Record list>
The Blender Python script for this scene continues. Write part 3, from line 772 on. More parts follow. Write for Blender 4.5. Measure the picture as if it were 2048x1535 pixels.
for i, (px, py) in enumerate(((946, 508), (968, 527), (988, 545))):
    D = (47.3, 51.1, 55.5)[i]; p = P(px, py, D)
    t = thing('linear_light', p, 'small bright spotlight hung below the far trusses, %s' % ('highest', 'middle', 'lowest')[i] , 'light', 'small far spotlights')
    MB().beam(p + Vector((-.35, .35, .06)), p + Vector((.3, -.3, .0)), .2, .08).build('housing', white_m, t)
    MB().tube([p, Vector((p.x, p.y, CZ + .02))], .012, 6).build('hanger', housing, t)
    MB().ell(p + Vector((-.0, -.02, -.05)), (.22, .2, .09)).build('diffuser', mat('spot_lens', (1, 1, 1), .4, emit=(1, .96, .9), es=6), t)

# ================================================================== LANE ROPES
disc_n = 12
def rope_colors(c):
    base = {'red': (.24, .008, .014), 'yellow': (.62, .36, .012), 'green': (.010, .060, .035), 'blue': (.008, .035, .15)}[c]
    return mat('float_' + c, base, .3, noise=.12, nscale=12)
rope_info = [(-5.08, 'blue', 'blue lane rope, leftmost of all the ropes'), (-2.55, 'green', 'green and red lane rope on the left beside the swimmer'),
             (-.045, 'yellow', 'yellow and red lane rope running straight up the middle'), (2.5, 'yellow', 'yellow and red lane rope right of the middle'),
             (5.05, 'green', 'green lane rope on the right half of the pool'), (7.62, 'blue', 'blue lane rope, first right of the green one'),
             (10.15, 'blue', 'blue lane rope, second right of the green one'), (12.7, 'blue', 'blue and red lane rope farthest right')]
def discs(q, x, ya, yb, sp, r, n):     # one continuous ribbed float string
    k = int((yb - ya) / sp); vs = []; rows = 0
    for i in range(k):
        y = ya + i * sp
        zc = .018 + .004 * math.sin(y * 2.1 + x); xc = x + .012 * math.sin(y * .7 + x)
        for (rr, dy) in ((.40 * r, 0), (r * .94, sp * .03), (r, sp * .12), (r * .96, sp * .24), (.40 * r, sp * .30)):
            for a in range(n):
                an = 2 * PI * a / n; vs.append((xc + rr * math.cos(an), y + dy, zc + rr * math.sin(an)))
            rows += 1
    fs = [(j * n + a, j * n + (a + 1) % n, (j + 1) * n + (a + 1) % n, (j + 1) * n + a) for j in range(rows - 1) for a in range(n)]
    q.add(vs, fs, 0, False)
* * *
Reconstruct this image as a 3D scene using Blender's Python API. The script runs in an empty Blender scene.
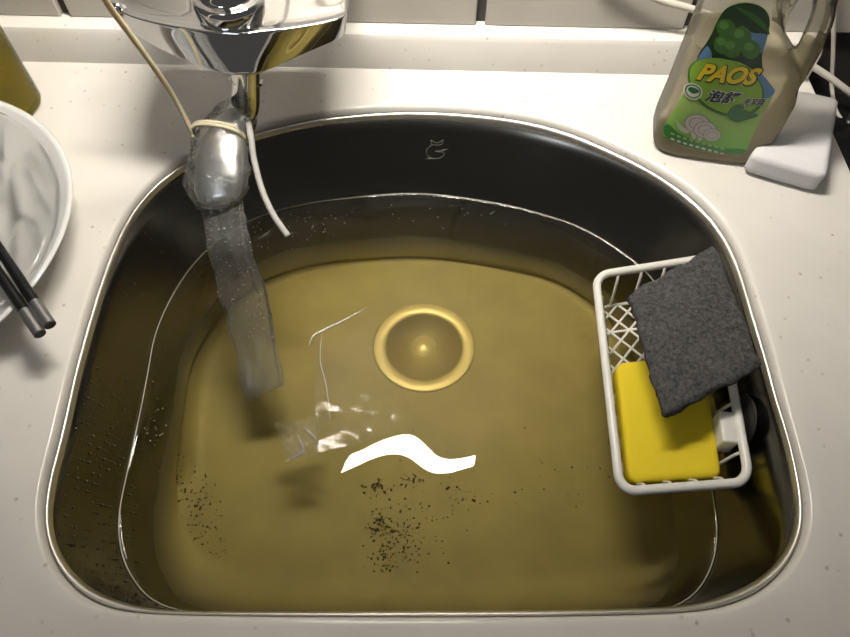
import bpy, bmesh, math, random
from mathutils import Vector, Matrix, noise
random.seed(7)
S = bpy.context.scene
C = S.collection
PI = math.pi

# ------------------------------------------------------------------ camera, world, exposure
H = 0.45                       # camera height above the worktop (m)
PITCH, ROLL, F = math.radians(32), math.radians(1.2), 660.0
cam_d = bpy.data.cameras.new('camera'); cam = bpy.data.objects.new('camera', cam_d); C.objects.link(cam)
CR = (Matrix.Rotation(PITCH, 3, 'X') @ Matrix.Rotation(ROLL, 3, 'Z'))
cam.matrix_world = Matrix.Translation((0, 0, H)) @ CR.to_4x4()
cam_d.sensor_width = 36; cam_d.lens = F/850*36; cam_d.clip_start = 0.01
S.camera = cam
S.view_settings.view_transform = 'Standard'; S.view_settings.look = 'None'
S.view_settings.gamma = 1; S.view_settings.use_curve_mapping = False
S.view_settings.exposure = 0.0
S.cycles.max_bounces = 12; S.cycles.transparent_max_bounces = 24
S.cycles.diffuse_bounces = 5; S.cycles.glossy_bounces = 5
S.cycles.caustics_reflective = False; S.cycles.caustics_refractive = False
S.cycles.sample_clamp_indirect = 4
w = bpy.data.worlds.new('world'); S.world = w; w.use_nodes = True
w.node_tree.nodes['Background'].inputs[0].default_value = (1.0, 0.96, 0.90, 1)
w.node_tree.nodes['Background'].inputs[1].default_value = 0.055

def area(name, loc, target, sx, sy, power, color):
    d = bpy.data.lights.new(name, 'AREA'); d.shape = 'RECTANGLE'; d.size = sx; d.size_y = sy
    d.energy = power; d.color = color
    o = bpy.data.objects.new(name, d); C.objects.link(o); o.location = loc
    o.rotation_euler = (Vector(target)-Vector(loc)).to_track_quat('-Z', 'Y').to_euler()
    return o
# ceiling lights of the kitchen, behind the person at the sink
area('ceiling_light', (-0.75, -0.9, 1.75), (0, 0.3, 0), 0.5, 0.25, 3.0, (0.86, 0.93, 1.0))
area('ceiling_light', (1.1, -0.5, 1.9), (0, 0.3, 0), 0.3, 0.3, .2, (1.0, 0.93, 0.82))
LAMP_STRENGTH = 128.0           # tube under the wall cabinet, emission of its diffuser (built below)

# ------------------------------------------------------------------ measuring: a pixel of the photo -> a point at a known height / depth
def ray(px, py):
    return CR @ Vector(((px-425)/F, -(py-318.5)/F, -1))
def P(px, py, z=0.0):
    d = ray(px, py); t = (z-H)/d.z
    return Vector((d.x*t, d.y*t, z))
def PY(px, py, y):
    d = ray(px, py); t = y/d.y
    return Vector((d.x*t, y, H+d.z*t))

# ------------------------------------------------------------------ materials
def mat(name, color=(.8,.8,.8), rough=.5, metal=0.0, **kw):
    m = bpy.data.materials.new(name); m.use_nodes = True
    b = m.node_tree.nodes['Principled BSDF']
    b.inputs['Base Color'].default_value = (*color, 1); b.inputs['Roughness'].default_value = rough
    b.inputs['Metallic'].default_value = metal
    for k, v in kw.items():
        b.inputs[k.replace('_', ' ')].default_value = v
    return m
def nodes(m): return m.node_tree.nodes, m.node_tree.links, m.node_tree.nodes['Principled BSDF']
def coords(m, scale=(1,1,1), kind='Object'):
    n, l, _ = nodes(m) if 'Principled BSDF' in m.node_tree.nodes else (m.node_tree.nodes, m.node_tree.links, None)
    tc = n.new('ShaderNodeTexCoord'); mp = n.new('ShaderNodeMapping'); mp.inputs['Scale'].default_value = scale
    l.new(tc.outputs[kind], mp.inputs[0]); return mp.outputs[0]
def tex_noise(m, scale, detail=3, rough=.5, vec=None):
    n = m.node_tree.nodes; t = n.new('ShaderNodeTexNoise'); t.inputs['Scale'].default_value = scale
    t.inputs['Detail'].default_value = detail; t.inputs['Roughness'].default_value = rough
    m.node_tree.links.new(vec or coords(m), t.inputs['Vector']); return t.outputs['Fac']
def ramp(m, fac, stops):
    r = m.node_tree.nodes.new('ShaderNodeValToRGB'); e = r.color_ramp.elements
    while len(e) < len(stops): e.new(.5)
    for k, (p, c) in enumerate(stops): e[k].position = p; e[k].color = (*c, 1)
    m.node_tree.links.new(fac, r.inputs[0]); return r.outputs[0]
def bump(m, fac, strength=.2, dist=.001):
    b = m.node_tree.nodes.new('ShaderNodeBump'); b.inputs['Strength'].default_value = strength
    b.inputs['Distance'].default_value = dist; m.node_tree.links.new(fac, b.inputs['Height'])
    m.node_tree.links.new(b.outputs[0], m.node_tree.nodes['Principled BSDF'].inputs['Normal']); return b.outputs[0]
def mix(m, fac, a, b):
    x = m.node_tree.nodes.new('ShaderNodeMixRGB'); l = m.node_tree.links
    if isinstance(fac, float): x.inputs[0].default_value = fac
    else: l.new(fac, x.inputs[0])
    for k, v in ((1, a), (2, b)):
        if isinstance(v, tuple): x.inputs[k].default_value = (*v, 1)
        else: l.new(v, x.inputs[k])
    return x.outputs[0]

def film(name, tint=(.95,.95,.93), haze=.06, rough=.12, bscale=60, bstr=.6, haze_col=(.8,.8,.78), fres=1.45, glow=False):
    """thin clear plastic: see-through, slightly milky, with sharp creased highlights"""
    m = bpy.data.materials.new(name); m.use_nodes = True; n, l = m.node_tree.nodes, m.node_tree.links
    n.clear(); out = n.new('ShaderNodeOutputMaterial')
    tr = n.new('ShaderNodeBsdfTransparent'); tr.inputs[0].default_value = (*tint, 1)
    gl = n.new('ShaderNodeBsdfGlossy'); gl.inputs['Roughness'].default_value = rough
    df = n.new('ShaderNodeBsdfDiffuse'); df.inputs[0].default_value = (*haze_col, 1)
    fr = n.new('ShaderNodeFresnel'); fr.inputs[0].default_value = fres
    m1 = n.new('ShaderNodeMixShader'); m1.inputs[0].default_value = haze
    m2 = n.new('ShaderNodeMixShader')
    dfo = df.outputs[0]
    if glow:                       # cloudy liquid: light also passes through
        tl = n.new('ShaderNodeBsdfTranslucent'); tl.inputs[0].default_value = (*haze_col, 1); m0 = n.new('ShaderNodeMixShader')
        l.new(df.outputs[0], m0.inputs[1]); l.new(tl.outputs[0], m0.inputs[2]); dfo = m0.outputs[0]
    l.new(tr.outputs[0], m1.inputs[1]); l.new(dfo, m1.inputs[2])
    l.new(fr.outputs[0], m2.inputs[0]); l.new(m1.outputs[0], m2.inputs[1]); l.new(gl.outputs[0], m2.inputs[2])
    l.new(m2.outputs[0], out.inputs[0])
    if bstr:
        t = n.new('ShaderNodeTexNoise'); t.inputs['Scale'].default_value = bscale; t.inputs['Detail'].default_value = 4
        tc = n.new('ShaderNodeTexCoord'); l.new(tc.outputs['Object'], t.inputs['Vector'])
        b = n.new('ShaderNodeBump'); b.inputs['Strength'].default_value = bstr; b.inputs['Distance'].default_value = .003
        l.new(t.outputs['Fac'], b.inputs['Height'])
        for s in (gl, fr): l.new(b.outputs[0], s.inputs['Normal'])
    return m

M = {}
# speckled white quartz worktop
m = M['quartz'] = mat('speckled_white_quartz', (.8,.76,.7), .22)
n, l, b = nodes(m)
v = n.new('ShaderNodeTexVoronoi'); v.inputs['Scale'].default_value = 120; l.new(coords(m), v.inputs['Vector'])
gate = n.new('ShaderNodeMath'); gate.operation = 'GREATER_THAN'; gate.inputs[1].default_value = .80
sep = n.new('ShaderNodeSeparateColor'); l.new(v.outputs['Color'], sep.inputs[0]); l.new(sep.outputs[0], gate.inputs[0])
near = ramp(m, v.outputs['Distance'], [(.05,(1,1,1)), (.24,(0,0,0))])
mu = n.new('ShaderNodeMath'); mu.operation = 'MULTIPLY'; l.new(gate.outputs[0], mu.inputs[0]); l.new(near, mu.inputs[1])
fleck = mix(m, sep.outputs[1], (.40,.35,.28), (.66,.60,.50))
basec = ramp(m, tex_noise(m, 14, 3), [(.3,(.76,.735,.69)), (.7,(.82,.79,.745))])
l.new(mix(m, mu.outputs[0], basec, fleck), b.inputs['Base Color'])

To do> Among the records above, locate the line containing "Reconstruct this image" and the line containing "PI = math.pi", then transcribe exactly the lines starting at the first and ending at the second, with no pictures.

Result of this exercise>
Reconstruct this image as a 3D scene using Blender's Python API. The script runs in an empty Blender scene.
import bpy, bmesh, math, random
from mathutils import Vector, Matrix, noise
random.seed(7)
S = bpy.context.scene
C = S.collection
PI = math.pi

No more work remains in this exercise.